The foregoing description and examples have been set forth merely to illustrate the invention and are not intended to be limiting. Since modifications of the described embodiments incorporating the spirit and substance of the invention may occur to persons skilled in the art, the invention should be construed broadly to include all variations falling within the scpoe of the appended claims and equivalents thereof. [0032]

Claims

What is claimed is:

1. A lost core method for producing a hollow structure, wherein said method comprises the following steps:

positioning a lost core inside a mold to form a mold assembly;

filling the mold assembly with a molding material and allowing the molding material to solidify to form the hollow structure;

removing the hollow structure from the mold, and

melting the core out of the hollow structure;

wherein an insert is used to position the lost core, said insert becoming an integral component of the hollow structure by being at least partially covered by the molding material, and

wherein the insert is cast inside the lost core, and parts of the insert protrude from the lost core.

2. A method according to claim 1, wherein said hollow structure comprises an intake manifold for an internal combustion engine.

3. A method according to claim 1, wherein a plurality of lost cores are used to form the hollow structure and are positioned relative to one another by an insert.

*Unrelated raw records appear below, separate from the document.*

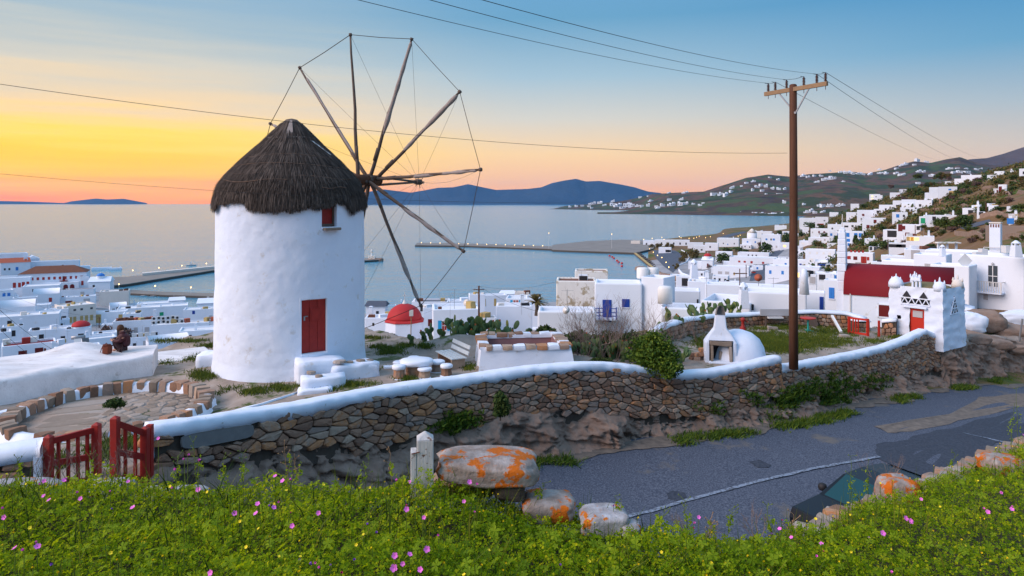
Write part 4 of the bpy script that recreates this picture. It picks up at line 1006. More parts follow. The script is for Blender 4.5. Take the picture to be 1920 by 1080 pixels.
skin_body('jacket', jv, [(0, 1), (1, 2), (2, 3), (3, 4), (3, 5), (5, 6), (6, 7), (3, 8), (8, 9), (9, 10)], [.19, .19, .195, .15, .085, .10, .078, .06, .10, .075, .058], M['jacket'], man)
skin_body('trousers', [(.11, 0, .12), (.03, -.10, .13), (-.19, -.08, .43), (-.14, 0, .07), (.02, .13, .13), (-.17, .16, .44), (-.14, .2, .07)], [(0, 1), (1, 2), (2, 3), (0, 4), (4, 5), (5, 6)], [.16, .115, .09, .065, .115, .09, .065], M['jeans'], man)
mb = MB(); mb.lathe([(.02, .125), (.07, .11), (.105, .06), (.115, 0), (.105, -.05), (.085, -.085)], 14, (-.045, .115, .80), .08); mb.build('hair', M['hair'], man, True)
mb = MB(); mb.lathe([(.02, -.10), (.08, -.07), (.115, 0), (.10, .045), (.06, .05)], 12, (.04, .05, .645), .1, sq=.7); mb.build('hood', M['jacket'], man, True)
bp_ = P(200, 668, 23.9); bp_.z = RZ0 + .07
bag = thing('backpack', 'small rust brown backpack lying on the white roof beside the person', 'backpack', tuple(bp_), R(-10)); M['rust'] = nmat('rust_canvas', [(0, (.07, .018, .010)), (1, (.20, .05, .025))], 8, .85, .4)
mb = MB(); lump_box(mb, (0, 0, .15), (.27, .20, .30), 0, 4, .03); mb.build('sack', M['rust'], bag, True, bevel=.03)
mb = MB(); lump_box(mb, (.01, 0, .31), (.2, .19, .08), .2, 3, .03, 4); mb.build('flap', M['rust'], bag, True)
mb = MB(); mb.tube([(-.10, -.06, .28), (-.17, -.05, .16), (-.22, -.04, .03), (-.30, -.05, .015)], .014, 5); mb.tube([(-.06, .0, .33), (-.02, .0, .38), (.04, 0, .33)], .012, 5); mb.build('strap', M['rust'], bag, True)
mb = MB(); mb.box((-.31, -.05, .02), (.14, .05, .03)); mb.build('pouch', M['rust'], bag, bevel=.01)

# ---- stone table and stools
def on_plat(px, py):
 d = np.arange(13.5, 60, .08); k = int(np.argmax(HC - (py - HY) / F * d <= plat_full((px - 960) / F * d, d))); return P(px, py, float(d[k]) if k else 30)
def painted_stool(px, py, rad, h, label, cat='stool', name='stone_stool'):
 p = on_plat(px, py); t = thing(name, label, cat, (p.x, p.y, p.z - .03), rnd.random() * 3)
 mb = MB(); mb.lathe([(rad * .86, 0), (rad * .9, h * .2), (rad * .8, h * .5), (rad * .86, h * .74)], 10, (0, 0, 0), .14); mb.build('base', M['stone'], t)
 mb = MB(); mb.lathe([(rad * .84, h * .72), (rad * 1.02, h * .76), (rad * 1.04, h * .94), (rad * .9, h), (rad * .3, h * 1.02)], 12, (0, 0, 0), .12); mb.build('painted_top', M['cap'], t, True)
 mb = MB(); mb.lathe([(rad * 1.1, -.02), (rad * .98, h * .13), (rad * .8, h * .16)], 10, (0, 0, 0), .2); mb.build('painted_foot', M['cap'], t, True)
 return t
painted_stool(748, 711, .22, .50, 'stone stool with white top nearest the low wall in front of the table')
painted_stool(748, 692, .20, .30, 'small white topped stone stool left of the stone table')
painted_stool(776, 686, .20, .36, 'white topped stone stool behind the stone table')
painted_stool(796, 708, .23, .36, 'squat white stone stool in front right of the stone table')
painted_stool(820, 697, .25, .42, 'round white topped stone stool right of the stone table')
painted_stool(837, 705, .20, .42, 'white topped stone stool farthest right, beside the bench')
p = on_plat(780, 704); tb = thing('stone_table', 'low stone table with thick lime painted slab among stone stools', 'table', (p.x, p.y + .1, p.z - .03), .2)
mb = MB(); mb.lathe([(.36, 0), (.40, .2), (.34, .40)], 9, (0, 0, 0), .2, sq=.8); mb.build('base', M['stone'], tb)
mb = MB(); mb.lathe([(.42, .36), (.56, .38), (.58, .50), (.46, .57), (.1, .56)], 14, (0, 0, 0), .18, sq=.75); mb.build('painted_top', M['cap'], tb, True)
p = on_plat(728, 690); st_ = MB(); lump_box(st_, (p.x, p.y, p.z + .02), (.34, .25, .12), .2, 3, .03); tag(st_.build('painted_stone', M['cap']), 'flat white painted stone lying on the ground left of the stools', 'stone', kind='thing')
p = on_plat(418, 712);
# bench
bp_ = on_plat(848, 688); be_ = thing('bench', 'pale wooden slat bench with tilted back beside the cistern', 'bench', (bp_.x, bp_.y, bp_.z), R(-62))
M['benchwood'] = nmat('pale_bench_wood', [(0, (.40, .44, .46)), (1, (.62, .68, .70))], 8, .7, .2)
for k in range(4): mb = MB(); mb.box((-.1, -.24 + k * .15, .42), (1.5, .12, .035)); mb.build('slat', M['benchwood'], be_)
for k in range(2):
 mb = MB(); mb.box((-.1, .34 + k * .05, .56 + k * .2), (1.5, .03, .13), M=Matrix.Rotation(R(-18), 3, 'X')); mb.build('backrest_slat', M['benchwood'], be_)
for x in (-.7, .5): mb = MB(); mb.box((x, 0, .2), (.08, .5, .4)); mb.build('leg', M['stone'], be_)

# ---- cistern: a white plastered stone basin
ci = thing('stone_cistern', 'white plastered stone basin with pink inside and bare coping stones', 'basin', (.35, 24.4, 39.0), R(6))
CA, CB, CH = 1.58, 1.25, 1.02
def ring(t0, z0_, t1, z1_, nm, matl, a=CA, b=CB, amp=.05, nn=12):
 mb = MB()
 def side(p, q):
  def fn(u, v):
   x, y = p[0] + (q[0] - p[0]) * u, p[1] + (q[1] - p[1]) * u; L = math.hypot(x, y); e = (N1(x * 3.1 + 20, y * 3.1 + v * 3, 4) - .5) * amp * 2
   k = 1 + (t0 + (t1 - t0) * v + e) / 1.4; return (x * k, y * k, z0_ + (z1_ - z0_) * v + e)
  mb.grid(fn, nn, 5)
 c = [(-a, -b), (a, -b), (a, b), (-a, b)]
 for i in range(4): side(c[i], c[(i + 1) % 4])
 return mb.build(nm, matl, ci, True)
M['pink'] = nmat('pink_render', [(0, (.20, .10, .10)), (1, (.36, .20, .20))], 1.5, .9, .2)
ring(.06, -.3, -.02, CH, 'wall', M['wash']);
ring(-.32, CH + .02, -.36, .2, 'inner_lining', M['pink'], nn=8, amp=.02)
mb = MB(); mb.box((0, 0, .3), (2.4, 1.8, .1)); mb.build('basin_floor', M['pink'], ci)
mb = MB()
k = 0
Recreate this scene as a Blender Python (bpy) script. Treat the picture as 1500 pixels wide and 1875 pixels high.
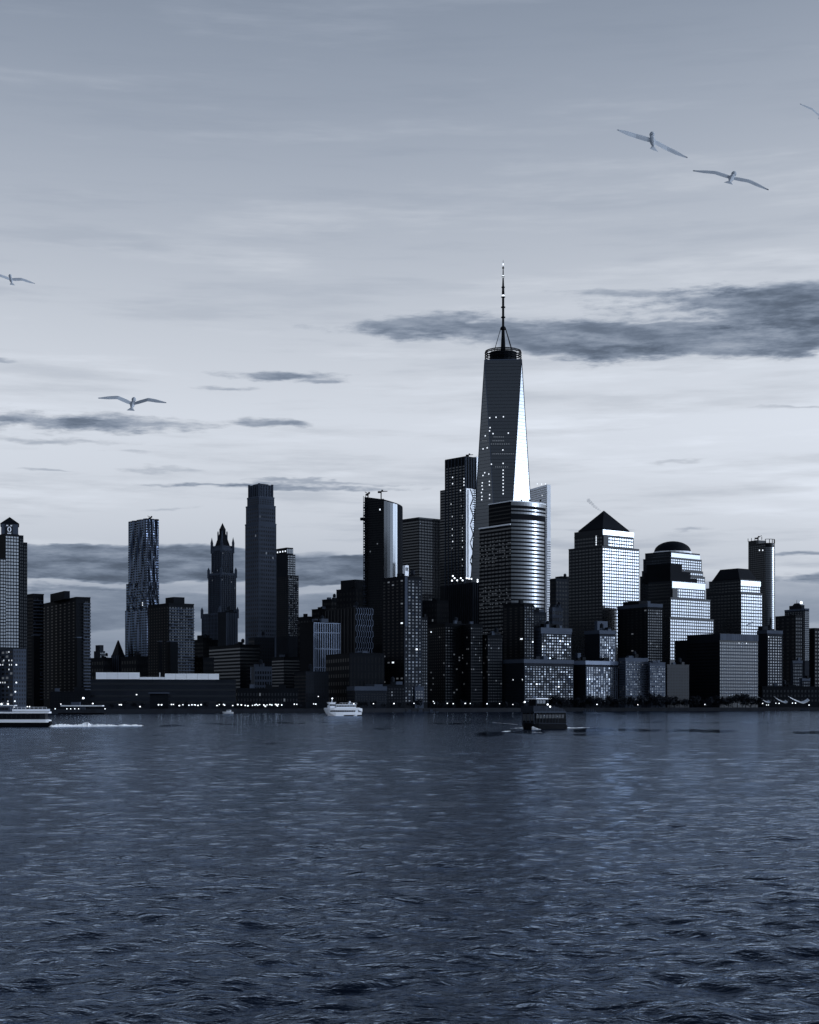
import bpy, bmesh, math, random
import numpy as np
from math import sin, cos, tan, radians as R, pi, hypot, atan2, sqrt

random.seed(7); np.random.seed(7)
sc = bpy.context.scene
for o in list(bpy.data.objects): bpy.data.objects.remove(o)
COL = sc.collection

# ------------------------------------------------------------------ camera
F, HY, H = 2890.0, 1287.0, 8.0        # focal length in photo pixels, horizon row, eye height (m)
cam = bpy.data.cameras.new('camera'); camo = bpy.data.objects.new('camera', cam); COL.objects.link(camo)
camo.location = (0, 0, H); camo.rotation_euler = (pi / 2, 0, 0)
cam.sensor_fit = 'HORIZONTAL'; cam.sensor_width = 36; cam.lens = 36 * F / 1500
cam.shift_y = (HY - 937.5) / 1500
cam.clip_start = 0.5; cam.clip_end = 60000
sc.camera = camo

# ------------------------------------------------------------------ light and sky
SUN_AZ, SUN_EL = 95.0, 7.0           # clockwise from the view axis (+Y), degrees
SUN_STRENGTH, SKY_STRENGTH, EXPOSURE = 1.05, 0.10, 0.0
sc.view_settings.view_transform = 'Standard'; sc.view_settings.look = 'None'
sc.view_settings.gamma = 1.0; sc.view_settings.use_curve_mapping = False
sc.view_settings.exposure = EXPOSURE

ld = bpy.data.lights.new('sun', 'SUN'); ld.energy = SUN_STRENGTH; ld.angle = R(0.6); ld.color = (0.80, 0.88, 1.0)
lo = bpy.data.objects.new('sun', ld); COL.objects.link(lo)
import mathutils
sdir = mathutils.Vector((sin(R(SUN_AZ)) * cos(R(SUN_EL)), cos(R(SUN_AZ)) * cos(R(SUN_EL)), sin(R(SUN_EL))))
lo.rotation_euler = sdir.to_track_quat('Z', 'Y').to_euler()

world = bpy.data.worlds.new('World'); sc.world = world; world.use_nodes = True
NT = world.node_tree; NT.nodes.clear()
def nd(t, **k):
    n = NT.nodes.new(t)
    for a, b in k.items(): setattr(n, a, b)
    return n
def put(sock, v):
    if hasattr(v, 'is_output') or isinstance(v, bpy.types.NodeSocket): NT.links.new(v, sock)
    else: sock.default_value = v
def M(op, a, b=0.0, c=0.0, clamp=False):
    n = nd('ShaderNodeMath', operation=op, use_clamp=clamp)
    put(n.inputs[0], a); put(n.inputs[1], b); put(n.inputs[2], c)
    return n.outputs[0]
def smooth(v, a, b, lo_=0.0, hi=1.0):
    n = nd('ShaderNodeMapRange', interpolation_type='SMOOTHSTEP')
    put(n.inputs['Value'], v); n.inputs['From Min'].default_value = a; n.inputs['From Max'].default_value = b
    n.inputs['To Min'].default_value = lo_; n.inputs['To Max'].default_value = hi
    return n.outputs['Result']
tc = nd('ShaderNodeTexCoord')
sep = nd('ShaderNodeSeparateXYZ'); NT.links.new(tc.outputs['Generated'], sep.inputs[0])
dx, dy, dz = sep.outputs
def noise(scale, detail=5, rough=.55, sx=1, sy=1, sz=1, off=0.0):
    mp = nd('ShaderNodeMapping'); NT.links.new(tc.outputs['Generated'], mp.inputs[0])
    mp.inputs['Scale'].default_value = (sx, sy, sz); mp.inputs['Location'].default_value = (off, off, off)
    n = nd('ShaderNodeTexNoise'); NT.links.new(mp.outputs[0], n.inputs['Vector'])
    n.inputs['Scale'].default_value = scale; n.inputs['Detail'].default_value = detail; n.inputs['Roughness'].default_value = rough
    return n.outputs['Fac']
sky = nd('ShaderNodeTexSky', sky_type='NISHITA')
sky.sun_disc = False; sky.sun_elevation = R(SUN_EL); sky.sun_rotation = R(SUN_AZ)
sky.altitude = 0; sky.air_density = 0.3; sky.dust_density = 3.0; sky.ozone_density = 1.0
bw = nd('ShaderNodeRGBToBW'); NT.links.new(sky.outputs[0], bw.inputs[0])
lum = M('MULTIPLY', bw.outputs[0], SKY_STRENGTH)
SKY_GAIN, SKY_GAMMA = 1.0, 0.6            # the photograph's flat tone curve, and the thin high veil that brightens towards the horizon
lum = M('MULTIPLY', M('POWER', lum, SKY_GAMMA), SKY_GAIN)
veil = nd('ShaderNodeFloatCurve'); cv = veil.mapping.curves[0]
for k_, (e_, v_) in enumerate([(0, 8), (1, 7.5), (2, 6.6), (3.2, 7.2), (5, 9.0), (7, 10.6), (10, 12.4), (14, 11.4), (18, 10.2), (24, 8.2), (35, 5.3), (50, 3.9), (90, 3.2)]):
    if k_ < 2: cv.points[k_].location = (e_ / 90, v_ / 16)
    else: cv.points.new(e_ / 90, v_ / 16)
for p_ in cv.points: p_.handle_type = 'VECTOR'
veil.mapping.update()
elv = M('MULTIPLY', M('ARCSINE', dz), 2 / pi, clamp=True); NT.links.new(elv, veil.inputs['Value'])
lum = M('MULTIPLY', M('MULTIPLY', lum, veil.outputs[0]), 4.0)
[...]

4. A method according to claim 1, wherein the insert and the hollow structure are made of the same material.

5. A hollow structure, produced by the method of claim 1, wherein the insert is provided with a profile that forms a positive locking connection with the hollow structure.

6. A hollow structure according to claim 5, wherein the insert forms a part of the outer wall of the hollow structure.

7. A hollow structure produced by the method of claim 1, wherein the insert and the hollow structure are movable relative to each other.